= Data segment =
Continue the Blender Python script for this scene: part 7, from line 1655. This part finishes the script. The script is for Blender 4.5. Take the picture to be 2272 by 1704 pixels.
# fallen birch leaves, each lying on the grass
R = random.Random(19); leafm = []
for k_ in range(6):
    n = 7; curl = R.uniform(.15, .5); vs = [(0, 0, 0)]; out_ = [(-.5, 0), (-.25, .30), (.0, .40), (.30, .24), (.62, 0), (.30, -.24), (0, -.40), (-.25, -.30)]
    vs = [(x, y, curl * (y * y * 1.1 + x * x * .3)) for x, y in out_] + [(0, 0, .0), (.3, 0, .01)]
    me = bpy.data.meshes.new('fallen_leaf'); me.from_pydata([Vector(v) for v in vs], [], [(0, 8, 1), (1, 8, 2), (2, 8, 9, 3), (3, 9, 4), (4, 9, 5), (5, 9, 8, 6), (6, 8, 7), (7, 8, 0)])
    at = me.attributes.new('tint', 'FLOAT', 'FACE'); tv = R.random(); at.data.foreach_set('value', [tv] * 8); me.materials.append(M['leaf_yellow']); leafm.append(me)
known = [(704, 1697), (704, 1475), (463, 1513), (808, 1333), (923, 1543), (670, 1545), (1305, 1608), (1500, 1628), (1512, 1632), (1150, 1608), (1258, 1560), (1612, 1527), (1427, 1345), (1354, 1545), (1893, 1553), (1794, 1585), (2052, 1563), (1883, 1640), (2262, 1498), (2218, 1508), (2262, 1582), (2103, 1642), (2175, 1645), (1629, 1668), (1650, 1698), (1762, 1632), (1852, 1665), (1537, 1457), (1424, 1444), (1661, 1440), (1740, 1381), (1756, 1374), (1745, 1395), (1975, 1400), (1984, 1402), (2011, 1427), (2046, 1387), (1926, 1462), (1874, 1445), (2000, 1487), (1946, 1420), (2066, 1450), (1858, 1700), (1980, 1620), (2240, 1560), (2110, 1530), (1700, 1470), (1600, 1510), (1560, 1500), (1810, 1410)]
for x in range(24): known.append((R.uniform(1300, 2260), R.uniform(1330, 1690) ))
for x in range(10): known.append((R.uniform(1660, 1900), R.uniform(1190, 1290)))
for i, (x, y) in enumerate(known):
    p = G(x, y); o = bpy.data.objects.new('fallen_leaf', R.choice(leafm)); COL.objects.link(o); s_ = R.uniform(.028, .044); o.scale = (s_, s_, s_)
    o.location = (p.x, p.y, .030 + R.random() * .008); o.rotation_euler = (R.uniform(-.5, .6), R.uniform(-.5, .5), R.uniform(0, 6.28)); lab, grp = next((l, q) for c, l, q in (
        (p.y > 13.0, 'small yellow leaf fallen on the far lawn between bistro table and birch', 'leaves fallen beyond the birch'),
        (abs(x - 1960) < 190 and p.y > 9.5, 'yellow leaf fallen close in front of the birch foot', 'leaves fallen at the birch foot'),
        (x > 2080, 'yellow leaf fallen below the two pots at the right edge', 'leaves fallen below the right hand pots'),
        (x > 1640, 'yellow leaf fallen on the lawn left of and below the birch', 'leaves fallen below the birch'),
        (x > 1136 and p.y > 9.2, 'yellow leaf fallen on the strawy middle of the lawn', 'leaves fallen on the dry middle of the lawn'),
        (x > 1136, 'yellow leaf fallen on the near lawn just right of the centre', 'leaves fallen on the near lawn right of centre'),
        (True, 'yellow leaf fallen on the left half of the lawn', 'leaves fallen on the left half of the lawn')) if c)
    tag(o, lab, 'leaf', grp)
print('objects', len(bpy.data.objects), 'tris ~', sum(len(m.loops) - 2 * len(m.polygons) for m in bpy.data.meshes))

= Set task =
Every line above needs to be retyped exactly.

= Correct answer =
Continue the Blender Python script for this scene: part 7, from line 1655. This part finishes the script. The script is for Blender 4.5. Take the picture to be 2272 by 1704 pixels.
# fallen birch leaves, each lying on the grass
R = random.Random(19); leafm = []
for k_ in range(6):
    n = 7; curl = R.uniform(.15, .5); vs = [(0, 0, 0)]; out_ = [(-.5, 0), (-.25, .30), (.0, .40), (.30, .24), (.62, 0), (.30, -.24), (0, -.40), (-.25, -.30)]
    vs = [(x, y, curl * (y * y * 1.1 + x * x * .3)) for x, y in out_] + [(0, 0, .0), (.3, 0, .01)]
    me = bpy.data.meshes.new('fallen_leaf'); me.from_pydata([Vector(v) for v in vs], [], [(0, 8, 1), (1, 8, 2), (2, 8, 9, 3), (3, 9, 4), (4, 9, 5), (5, 9, 8, 6), (6, 8, 7), (7, 8, 0)])
    at = me.attributes.new('tint', 'FLOAT', 'FACE'); tv = R.random(); at.data.foreach_set('value', [tv] * 8); me.materials.append(M['leaf_yellow']); leafm.append(me)
known = [(704, 1697), (704, 1475), (463, 1513), (808, 1333), (923, 1543), (670, 1545), (1305, 1608), (1500, 1628), (1512, 1632), (1150, 1608), (1258, 1560), (1612, 1527), (1427, 1345), (1354, 1545), (1893, 1553), (1794, 1585), (2052, 1563), (1883, 1640), (2262, 1498), (2218, 1508), (2262, 1582), (2103, 1642), (2175, 1645), (1629, 1668), (1650, 1698), (1762, 1632), (1852, 1665), (1537, 1457), (1424, 1444), (1661, 1440), (1740, 1381), (1756, 1374), (1745, 1395), (1975, 1400), (1984, 1402), (2011, 1427), (2046, 1387), (1926, 1462), (1874, 1445), (2000, 1487), (1946, 1420), (2066, 1450), (1858, 1700), (1980, 1620), (2240, 1560), (2110, 1530), (1700, 1470), (1600, 1510), (1560, 1500), (1810, 1410)]
for x in range(24): known.append((R.uniform(1300, 2260), R.uniform(1330, 1690) ))
for x in range(10): known.append((R.uniform(1660, 1900), R.uniform(1190, 1290)))
for i, (x, y) in enumerate(known):
    p = G(x, y); o = bpy.data.objects.new('fallen_leaf', R.choice(leafm)); COL.objects.link(o); s_ = R.uniform(.028, .044); o.scale = (s_, s_, s_)
    o.location = (p.x, p.y, .030 + R.random() * .008); o.rotation_euler = (R.uniform(-.5, .6), R.uniform(-.5, .5), R.uniform(0, 6.28)); lab, grp = next((l, q) for c, l, q in (
        (p.y > 13.0, 'small yellow leaf fallen on the far lawn between bistro table and birch', 'leaves fallen beyond the birch'),
        (abs(x - 1960) < 190 and p.y > 9.5, 'yellow leaf fallen close in front of the birch foot', 'leaves fallen at the birch foot'),
        (x > 2080, 'yellow leaf fallen below the two pots at the right edge', 'leaves fallen below the right hand pots'),
        (x > 1640, 'yellow leaf fallen on the lawn left of and below the birch', 'leaves fallen below the birch'),
        (x > 1136 and p.y > 9.2, 'yellow leaf fallen on the strawy middle of the lawn', 'leaves fallen on the dry middle of the lawn'),
        (x > 1136, 'yellow leaf fallen on the near lawn just right of the centre', 'leaves fallen on the near lawn right of centre'),
        (True, 'yellow leaf fallen on the left half of the lawn', 'leaves fallen on the left half of the lawn')) if c)
    tag(o, lab, 'leaf', grp)
print('objects', len(bpy.data.objects), 'tris ~', sum(len(m.loops) - 2 * len(m.polygons) for m in bpy.data.meshes))